>> BEGIN

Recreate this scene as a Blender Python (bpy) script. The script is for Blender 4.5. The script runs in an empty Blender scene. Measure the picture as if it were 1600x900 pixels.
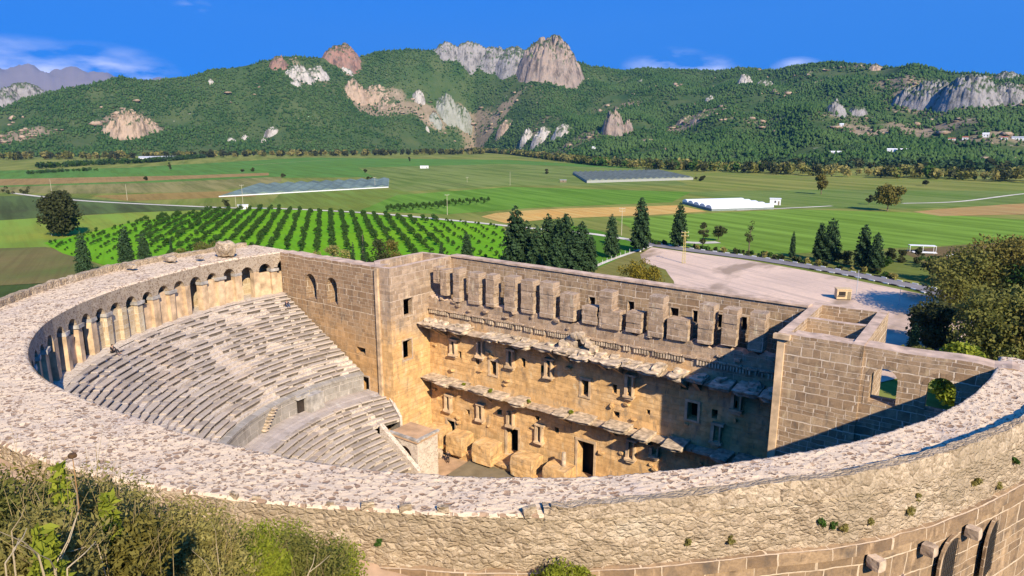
import bpy, math, random
import numpy as np
from math import sin, cos, radians, degrees, pi, hypot, atan2, asin
from mathutils import Vector, noise as mnoise
random.seed(7); RNG = np.random.default_rng(7)

# ------------------------------------------------------------------ camera, sky, sun, exposure
CAM = np.array([38.5, -64.5, 39.3]); YAW = -.624; PIT = .215; F = 1065.0
fw = np.array([sin(YAW)*cos(PIT), cos(YAW)*cos(PIT), -sin(PIT)])
rt = np.array([cos(YAW), -sin(YAW), 0.0]); upv = np.cross(rt, fw)
SC = bpy.context.scene; COL = SC.collection
cd = bpy.data.cameras.new('camera'); cam = bpy.data.objects.new('camera', cd); COL.objects.link(cam)
cam.location = CAM; cam.rotation_euler = (pi/2-PIT, 0, -YAW)
cd.sensor_width = 36; cd.lens = 36*F/1600; cd.clip_start = .1; cd.clip_end = 60000
SC.camera = cam
SUN = Vector((13.1, -8.2, 10.2)).normalized()
sl = bpy.data.lights.new('sun', 'SUN'); sl.energy = 5.0; sl.angle = radians(.5); sl.color = (1, .885, .70)
so = bpy.data.objects.new('sun', sl); COL.objects.link(so)
so.rotation_euler = (-SUN).to_track_quat('-Z', 'Y').to_euler(); so.location = (0, 0, 200)
W = bpy.data.worlds.new('World'); SC.world = W; W.use_nodes = True
wn = W.node_tree; wn.nodes.clear()
def wnode(t, **k):
    n = wn.nodes.new(t)
    for a, b in k.items(): setattr(n, a, b)
    return n
sky = wnode('ShaderNodeTexSky', sky_type='NISHITA', sun_disc=False, sun_elevation=math.asin(SUN.z),
            sun_rotation=atan2(SUN.x, SUN.y), altitude=0, air_density=1.0, dust_density=0.15, ozone_density=4.0)
hs = wnode('ShaderNodeHueSaturation'); hs.inputs['Saturation'].default_value = 1.45; hs.inputs['Hue'].default_value = .503
bg = wnode('ShaderNodeBackground'); bg.inputs['Strength'].default_value = .10
wo = wnode('ShaderNodeOutputWorld')
# thin cloud streaks low over the hills
tc = wnode('ShaderNodeTexCoord'); mp = wnode('ShaderNodeMapping'); mp.inputs['Scale'].default_value = (9, 9, 30)
nz = wnode('ShaderNodeTexNoise'); nz.inputs['Scale'].default_value = 1.6; nz.inputs['Detail'].default_value = 7
cr = wnode('ShaderNodeMapRange'); cr.inputs['From Min'].default_value = .40; cr.inputs['From Max'].default_value = .68
banks = None
for bx, by, wd in [(40, 112, .012), (150, 112, .009), (215, 118, .003), (1045, 103, .0045), (1100, 106, .0025), (1245, 104, .0012), (300, 8, .0006)]:
    rr = fw+rt*((bx-800)/F)+upv*((450-by)/F); rr = rr/np.linalg.norm(rr)
    sq = wnode('ShaderNodeVectorMath', operation='MULTIPLY'); sq.inputs[1].default_value = (1, 1, 2.6)
    L0 = wn.links.new; L0(tc.outputs['Generated'], sq.inputs[0])
    ds = wnode('ShaderNodeVectorMath', operation='DISTANCE'); ds.inputs[1].default_value = (rr[0], rr[1], rr[2]*2.6); L0(sq.outputs[0], ds.inputs[0])
    mr_ = wnode('ShaderNodeMapRange'); mr_.inputs['From Min'].default_value = math.sqrt(wd); mr_.inputs['From Max'].default_value = math.sqrt(wd)*.25; L0(ds.outputs['Value'], mr_.inputs['Value'])
    if banks is None: banks = mr_.outputs[0]
    else:
        mm = wnode('ShaderNodeMath', operation='MAXIMUM'); L0(banks, mm.inputs[0]); L0(mr_.outputs[0], mm.inputs[1]); banks = mm.outputs[0]
mu = wnode('ShaderNodeMath', operation='MULTIPLY'); mx = wnode('ShaderNodeMixRGB'); mx.inputs['Color2'].default_value = (8.5, 8.6, 11, 1)
m2 = wnode('ShaderNodeMath', operation='MULTIPLY'); m2.inputs[1].default_value = .8
L = wn.links.new
L(tc.outputs['Generated'], mp.inputs['Vector']); L(mp.outputs[0], nz.inputs['Vector']); L(nz.outputs['Fac'], cr.inputs['Value'])
L(cr.outputs[0], mu.inputs[0]); L(banks, mu.inputs[1]); L(mu.outputs[0], m2.inputs[0]); L(m2.outputs[0], mx.inputs['Fac'])
va = wnode('ShaderNodeVectorMath', operation='ADD'); va.inputs[1].default_value = (0, 0, .30); vn = wnode('ShaderNodeVectorMath', operation='NORMALIZE')
L(tc.outputs['Generated'], va.inputs[0]); L(va.outputs[0], vn.inputs[0]); L(vn.outputs[0], sky.inputs['Vector'])
tint = wnode('ShaderNodeMixRGB', blend_type='MULTIPLY'); tint.inputs['Fac'].default_value = 1; tint.inputs['Color2'].default_value = (.10, .74, 1.5, 1)
L(sky.outputs[0], tint.inputs['Color1']); L(tint.outputs[0], hs.inputs['Color']); L(hs.outputs[0], mx.inputs['Color1']); L(mx.outputs[0], bg.inputs['Color']); L(bg.outputs[0], wo.inputs['Surface'])
SC.view_settings.view_transform = 'Standard'; SC.view_settings.look = 'None'
SC.view_settings.exposure = .93; SC.view_settings.gamma = 1; SC.view_settings.use_curve_mapping = False

SC.cycles.max_bounces = 5; SC.cycles.diffuse_bounces = 1; SC.cycles.glossy_bounces = 1; SC.cycles.transmission_bounces = 2; SC.cycles.volume_bounces = 0
# ------------------------------------------------------------------ survey helpers (photo pixel -> place in the world)
def ray(x, y): return fw + rt*((x-800)/F) + upv*((450-y)/F)
def atz(x, y, z):
    r = ray(x, y); return CAM + r*((z-CAM[2])/r[2])
def aty(x, y, Y):
    r = ray(x, y); return CAM + r*((Y-CAM[1])/r[1])
def atx(x, y, X):
    r = ray(x, y); return CAM + r*((X-CAM[0])/r[0])
def prj(P):
    P = np.atleast_2d(P)-CAM; d = P@fw
    return np.c_[800+F*(P@rt)/d, 450-F*(P@upv)/d], d
ZP = -3.0                                    # level of the plain
C0 = np.array([-3.0, -13.0])
_ot = np.array([(-200, 54), (-190, 52.6), (-182, 51.2), (-167, 49.4), (-154, 48), (-143, 46.9), (-132, 46), (-120, 44.5), (-108, 42.3),
       (-91, 40), (-81, 39.4), (-71, 39), (-58.6, 38.85), (-50, 39.4), (-41, 39.95), (-32.3, 40.8), (-29.6, 41.4), (-26.6, 42.05), (-21.5, 42.75), (-17.5, 43.3), (-12.9, 43.9), (-9.7, 44.5), (0, 46.3), (13, 50), (20, 52)])
_og = np.arange(-200, 20.1, .5); _ov = np.interp(_og, _ot[:, 0], _ot[:, 1])
_k = np.exp(-np.linspace(-2, 2, 21)**2); _k /= _k.sum(); _ov = np.convolve(np.pad(_ov, 10, 'edge'), _k, 'valid')
_it = np.array([(-200, 43.4), (-192.6, 43.1), (-178.7, 42.3), (-163.3, 40.6), (-149.5, 39.8), (-134.3, 38.8), (-119.9, 37.3), (-108.2, 36.0), (-99.1, 34.8), (-87.7, 33.9), (-73.4, 34.2), (-60.7, 35.2), (-51, 35.9),
       (-43.7, 36.5), (-35.6, 37.0), (-27.8, 37.6), (-22, 38.4), (-14.4, 39.4), (-5.6, 40.7), (3.3, 42), (9.2, 43), (20, 45)])
_iv = np.interp(_og, _it[:, 0], _it[:, 1]); _iv = np.convolve(np.pad(_iv, 10, 'edge'), _k, 'valid')
def Rin(t): return float(np.interp(t, _og, _iv))
def Rout(t): return float(np.interp(t, _og, _ov))
def P2(t, r): return (C0[0]+r*cos(radians(t)), C0[1]+r*sin(radians(t)))
def theta(x, y):
    t = degrees(atan2(y-C0[1], x-C0[0])); return t-360 if t > 90 else t
def onwall(px, py, off=0):
    r = ray(px, py); r = r/np.linalg.norm(r); d = 5.0
    while d < 150:
        p = CAM+r*d
        if hypot(p[0]-C0[0], p[1]-C0[1]) < Rout(theta(p[0], p[1]))+off: return p
        d += .02
def fbm(x, y, z, o=4, s=1.0):
    v = 0; a = 1; t = 0
    for _ in range(o):
        v += a*mnoise.noise((x*s, y*s, z*s)); t += a; a *= .5; s *= 2.03
    return v/t

# ------------------------------------------------------------------ object helpers
def tag(o, label=None, cat=None, group=None, kind=None):
    if label: o['label'] = label
    if cat: o['category'] = cat
    if group: o['group'] = group
    if kind: o['kind'] = kind
    return o
def empty(name, loc=(0, 0, 0), label=None, cat=None, group=None):
    o = bpy.data.objects.new(name, None); COL.objects.link(o); o.location = loc; o.empty_display_size = .5
    return tag(o, label, cat, group)
def link(name, me, parent=None, loc=None):
    o = bpy.data.objects.new(name, me); COL.objects.link(o)
    if parent: o.parent = parent
    if loc is not None: o.location = loc
    return o
class MB:
    def __init__(s): s.v = []; s.f = []; s.uv = []; s.mi = []
    def add(s, pts, uvs=None, m=0):
        b = len(s.v); s.v += [tuple(p) for p in pts]; s.f.append(list(range(b, b+len(pts))))
        if uvs is None:
            p = [Vector(q) for q in pts[:3]]; n = (p[1]-p[0]).cross(p[2]-p[0]); a = [abs(c) for c in n]
            i = a.index(max(a)); uvs = [((q[1], q[2]) if i == 0 else (q[0], q[2]) if i == 1 else (q[0], q[1])) for q in pts]
        s.uv += [tuple(q) for q in uvs]; s.mi.append(m)
    def hexa(s, p, m=0, skip=()):             # p: 4 bottom + 4 top corners, counter-clockwise
        F_ = {'b': (3, 2, 1, 0), 't': (4, 5, 6, 7), 's0': (0, 1, 5, 4), 's1': (1, 2, 6, 5), 's2': (2, 3, 7, 6), 's3': (3, 0, 4, 7)}
        for k, f in F_.items():
            if k not in skip: s.add([p[i] for i in f], None, m)
    def box(s, c, d, rot=0, m=0, jit=0, taper=1.0):
        a, b, h = d[0]/2, d[1]/2, d[2]/2; q = []
        for z, k in ((-h, 1), (h, taper)):
            for x, y in ((-a, -b), (a, -b), (a, b), (-a, b)):
                x *= k; y *= k
                q.append((c[0]+x*cos(rot)-y*sin(rot)+random.uniform(-jit, jit), c[1]+x*sin(rot)+y*cos(rot)+random.uniform(-jit, jit), c[2]+z+random.uniform(-jit, jit)))
        s.hexa(q, m)
    def rbox(s, c, d, rot=0, m=0, amp=.05, n=3, rnd=.10):
        a = random.uniform(0, 99); g = np.linspace(-1, 1, n+1); cr, sr = cos(rot), sin(rot)
        def pt(x, y, z):
            k = 1-rnd*((abs(x*y)+abs(y*z)+abs(x*z))/3)**2; p = [x*d[0]/2*k, y*d[1]/2*k, z*d[2]/2*k]
            e = (fbm(p[0]+a, p[1], p[2], 3, 1.3), fbm(p[0], p[1]+a, p[2], 3, 1.3), fbm(p[0], p[1], p[2]+a, 3, 1.3)); p = [p[i]+amp*2.2*e[i] for i in range(3)]
            return (c[0]+p[0]*cr-p[1]*sr, c[1]+p[0]*sr+p[1]*cr, c[2]+p[2])
        for ax in range(3):
            for sg in (-1, 1):
                for i in range(n):
                    for j in range(n):
                        q = []
                        for u, v in ((g[i], g[j]), (g[i+1], g[j]), (g[i+1], g[j+1]), (g[i], g[j+1])):
                            t = [0, 0, 0]; t[ax] = sg; t[(ax+1) % 3] = u; t[(ax+2) % 3] = v; q.append(pt(*t))
                        s.add(q if sg > 0 else q[::-1], None, m)
    def tube(s, a, b, r0, r1, n=7, m=0):
        a = Vector(a); b = Vector(b); d = (b-a).normalized(); u = d.orthogonal().normalized(); w = d.cross(u)
        A = [a+(u*cos(2*pi*i/n)+w*sin(2*pi*i/n))*r0 for i in range(n)]; B = [b+(u*cos(2*pi*i/n)+w*sin(2*pi*i/n))*r1 for i in range(n)]
        for i in range(n): j = (i+1) % n; s.add([A[i], A[j], B[j], B[i]], None, m)
        s.add(B, None, m)
    def mesh(s, name, mats, smooth=False, merge=0):
        me = bpy.data.meshes.new(name); me.from_pydata(s.v, [], s.f)
        for m in (mats if isinstance(mats, (list, tuple)) else [mats]): me.materials.append(m)
        me.uv_layers.new(name='UVMap').data.foreach_set('uv', np.array(s.uv, 'f').ravel())
        me.polygons.foreach_set('material_index', s.mi)
        if merge:
            import bmesh
            bm = bmesh.new(); bm.from_mesh(me); bmesh.ops.remove_doubles(bm, verts=bm.verts, dist=merge); bm.to_mesh(me); bm.free()
        if smooth: me.polygons.foreach_set('use_smooth', [True]*len(me.polygons))
        return me
    def obj(s, name, mats, parent=None, **k):
        return link(name, s.mesh(name, mats, **k), parent)
def np_mesh(name, V, Fc, mats, mi=None, smooth=False, uv=None):
    me = bpy.data.meshes.new(name); n = len(Fc); k = Fc.shape[1]
    me.vertices.add(len(V)); me.vertices.foreach_set('co', np.asarray(V, 'f').ravel())
    me.loops.add(n*k); me.loops.foreach_set('vertex_index', np.asarray(Fc, 'i').ravel())
    me.polygons.add(n); me.polygons.foreach_set('loop_start', np.arange(0, n*k, k, dtype='i'))
    for m in (mats if isinstance(mats, (list, tuple)) else [mats]): me.materials.append(m)
    if mi is not None: me.polygons.foreach_set('material_index', np.asarray(mi, 'i'))
    if smooth: me.polygons.foreach_set('use_smooth', np.ones(n, bool))
    if uv is not None: me.uv_layers.new(name='UVMap').data.foreach_set('uv', np.asarray(uv, 'f')[Fc.ravel()].ravel())
    me.update(calc_edges=True); return me

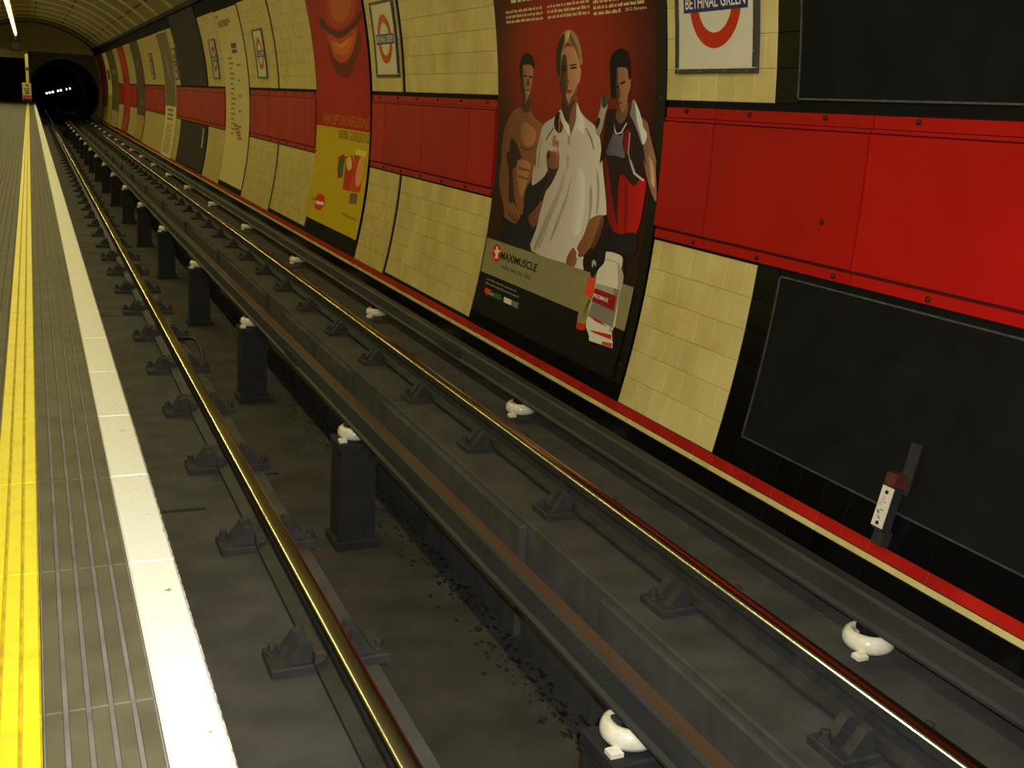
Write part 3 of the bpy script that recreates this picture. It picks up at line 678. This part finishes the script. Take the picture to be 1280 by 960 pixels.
# ================================================================== LIGHTS OVER THE PLATFORM
LX, LZ = -0.42, 2.92
def fluorescent(Y, label):
    t = thing('fluorescent_light', label, 'light', (LX, Y, LZ), 'fluorescent lights over the platform')
    L = 1.25
    q = MB(); q.prism([(LX - 0.07, LZ + 0.05), (LX + 0.07, LZ + 0.05), (LX + 0.045, LZ + 0.11), (LX - 0.045, LZ + 0.11)], Y - L, Y + L); q.build('housing', CREAM_PAINT, t)
    q = MB(); q.tube([(LX, Y - L + 0.04, LZ), (LX, Y + L - 0.04, LZ)], 0.036, 12); q.build('lamp_tube', TUBE, t, smooth=True)
    for s_ in (-1, 1):
        q = MB(); q.box(LX - 0.03, LX + 0.03, Y + s_ * (L - 0.03) - 0.015, Y + s_ * (L - 0.03) + 0.015, LZ - 0.042, LZ + 0.05); q.build('lamp_holder', CREAM_PAINT, t)
        q = MB(); q.tube([(LX, Y + s_ * 0.8, LZ + 0.11), (LX, Y + s_ * 0.8, 3.72)], 0.010, 6); q.build('hanger_rod', CREAM_PAINT, t)
    li = bpy.data.lights.new('lamp_light', 'AREA'); li.shape = 'RECTANGLE'; li.size = 0.08; li.size_y = 2.3; li.energy = LAMP_W; li.color = (1.0, 0.88, 0.34)
    lo = bpy.data.objects.new('lamp_light', li); COL.objects.link(lo); lo.parent = t; lo.location = (0, 0, -0.05)
    return t
lab = 'lit fluorescent tube over the platform, %s from the tunnel end'
LN = ['first', 'second', 'third', 'fourth', 'fifth', 'sixth', 'seventh', 'eighth', 'ninth', 'tenth', 'eleventh', 'twelfth', 'thirteenth', 'fourteenth', 'fifteenth', 'sixteenth', 'seventeenth', 'eighteenth', 'nineteenth', 'twentieth', 'twenty-first', 'twenty-second', 'twenty-third']
f0 = fluorescent(52.2, lab % LN[0])
for k in range(1, 22):
    c = copy_tree(f0, (0, -2.62 * k, 0)); c['label'] = lab % LN[k]
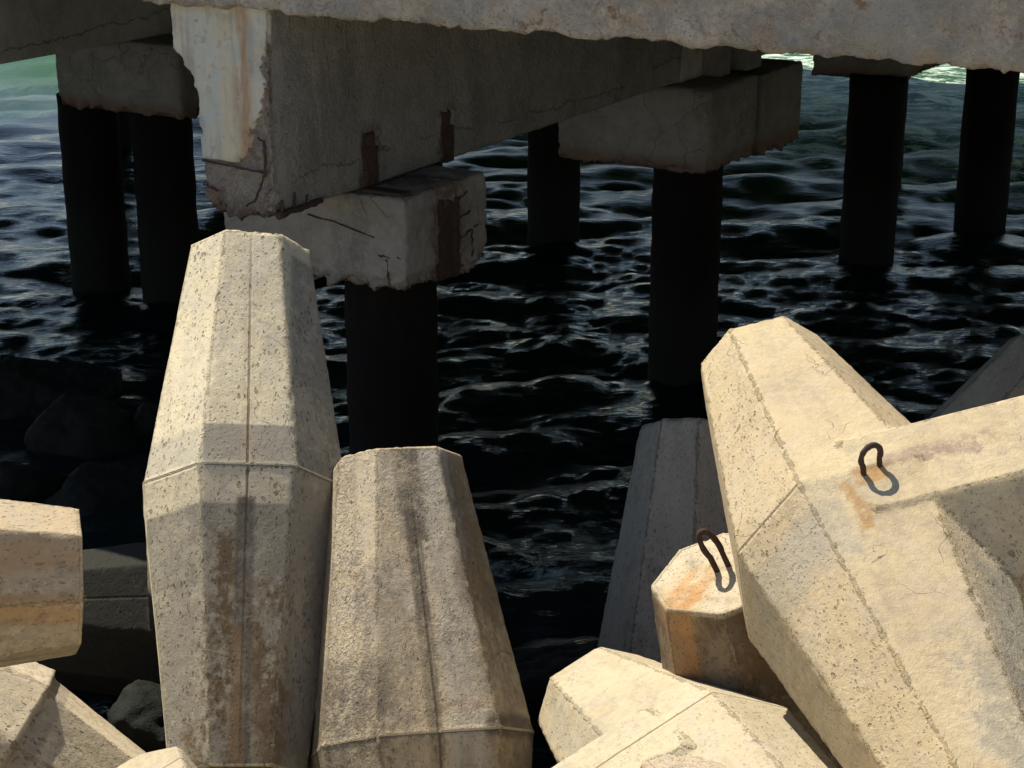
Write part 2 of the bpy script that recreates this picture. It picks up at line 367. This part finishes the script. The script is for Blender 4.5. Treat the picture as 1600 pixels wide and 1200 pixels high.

>> END

Going down the listing above, begin printing at the line with "Write part 3" and finish with the line with "c = copy_tree(f0, (0, -2.62", exactly as they appear.

Write part 3 of the bpy script that recreates this picture. It picks up at line 678. This part finishes the script. Take the picture to be 1280 by 960 pixels.
# ================================================================== LIGHTS OVER THE PLATFORM
LX, LZ = -0.42, 2.92
def fluorescent(Y, label):
    t = thing('fluorescent_light', label, 'light', (LX, Y, LZ), 'fluorescent lights over the platform')
    L = 1.25
    q = MB(); q.prism([(LX - 0.07, LZ + 0.05), (LX + 0.07, LZ + 0.05), (LX + 0.045, LZ + 0.11), (LX - 0.045, LZ + 0.11)], Y - L, Y + L); q.build('housing', CREAM_PAINT, t)
    q = MB(); q.tube([(LX, Y - L + 0.04, LZ), (LX, Y + L - 0.04, LZ)], 0.036, 12); q.build('lamp_tube', TUBE, t, smooth=True)
    for s_ in (-1, 1):
        q = MB(); q.box(LX - 0.03, LX + 0.03, Y + s_ * (L - 0.03) - 0.015, Y + s_ * (L - 0.03) + 0.015, LZ - 0.042, LZ + 0.05); q.build('lamp_holder', CREAM_PAINT, t)
        q = MB(); q.tube([(LX, Y + s_ * 0.8, LZ + 0.11), (LX, Y + s_ * 0.8, 3.72)], 0.010, 6); q.build('hanger_rod', CREAM_PAINT, t)
    li = bpy.data.lights.new('lamp_light', 'AREA'); li.shape = 'RECTANGLE'; li.size = 0.08; li.size_y = 2.3; li.energy = LAMP_W; li.color = (1.0, 0.88, 0.34)
    lo = bpy.data.objects.new('lamp_light', li); COL.objects.link(lo); lo.parent = t; lo.location = (0, 0, -0.05)
    return t
lab = 'lit fluorescent tube over the platform, %s from the tunnel end'
LN = ['first', 'second', 'third', 'fourth', 'fifth', 'sixth', 'seventh', 'eighth', 'ninth', 'tenth', 'eleventh', 'twelfth', 'thirteenth', 'fourteenth', 'fifteenth', 'sixteenth', 'seventeenth', 'eighteenth', 'nineteenth', 'twentieth', 'twenty-first', 'twenty-second', 'twenty-third']
f0 = fluorescent(52.2, lab % LN[0])
for k in range(1, 22):
    c = copy_tree(f0, (0, -2.62 * k, 0)); c['label'] = lab % LN[k]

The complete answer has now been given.